**What the task requires**
Reproduce only the top of the records, down to and including the line containing "C = scene.collection".

Scene modeling code data
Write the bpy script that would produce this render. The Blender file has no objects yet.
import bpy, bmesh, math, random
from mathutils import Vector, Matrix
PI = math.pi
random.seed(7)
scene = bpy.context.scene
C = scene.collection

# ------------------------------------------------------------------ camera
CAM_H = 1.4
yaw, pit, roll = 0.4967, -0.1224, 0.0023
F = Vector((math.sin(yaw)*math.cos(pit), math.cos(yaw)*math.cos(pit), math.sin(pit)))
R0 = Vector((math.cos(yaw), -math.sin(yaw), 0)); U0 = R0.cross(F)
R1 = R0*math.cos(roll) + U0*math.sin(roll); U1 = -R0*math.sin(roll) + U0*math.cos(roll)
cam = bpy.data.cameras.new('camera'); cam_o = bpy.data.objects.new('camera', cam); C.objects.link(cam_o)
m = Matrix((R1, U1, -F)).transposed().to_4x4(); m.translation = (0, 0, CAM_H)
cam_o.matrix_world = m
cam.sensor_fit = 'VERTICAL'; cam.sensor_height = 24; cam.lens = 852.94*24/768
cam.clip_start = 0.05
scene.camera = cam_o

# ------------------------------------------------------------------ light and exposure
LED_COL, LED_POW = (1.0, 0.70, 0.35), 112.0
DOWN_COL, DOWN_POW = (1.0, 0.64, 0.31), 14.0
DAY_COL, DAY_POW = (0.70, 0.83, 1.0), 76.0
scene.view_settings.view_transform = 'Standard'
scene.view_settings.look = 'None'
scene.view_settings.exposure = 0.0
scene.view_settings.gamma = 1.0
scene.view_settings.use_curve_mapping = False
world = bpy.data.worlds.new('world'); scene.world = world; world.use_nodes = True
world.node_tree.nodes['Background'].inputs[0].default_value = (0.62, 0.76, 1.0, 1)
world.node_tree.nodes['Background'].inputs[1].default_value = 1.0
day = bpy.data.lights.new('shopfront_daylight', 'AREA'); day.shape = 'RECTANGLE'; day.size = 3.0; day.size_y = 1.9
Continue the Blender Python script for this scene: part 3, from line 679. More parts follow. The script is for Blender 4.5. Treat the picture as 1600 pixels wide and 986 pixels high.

**Complete output**
Write the bpy script that would produce this render. The Blender file has no objects yet.
import bpy, bmesh, math, random
from mathutils import Vector, Matrix
PI = math.pi
random.seed(7)
scene = bpy.context.scene
C = scene.collection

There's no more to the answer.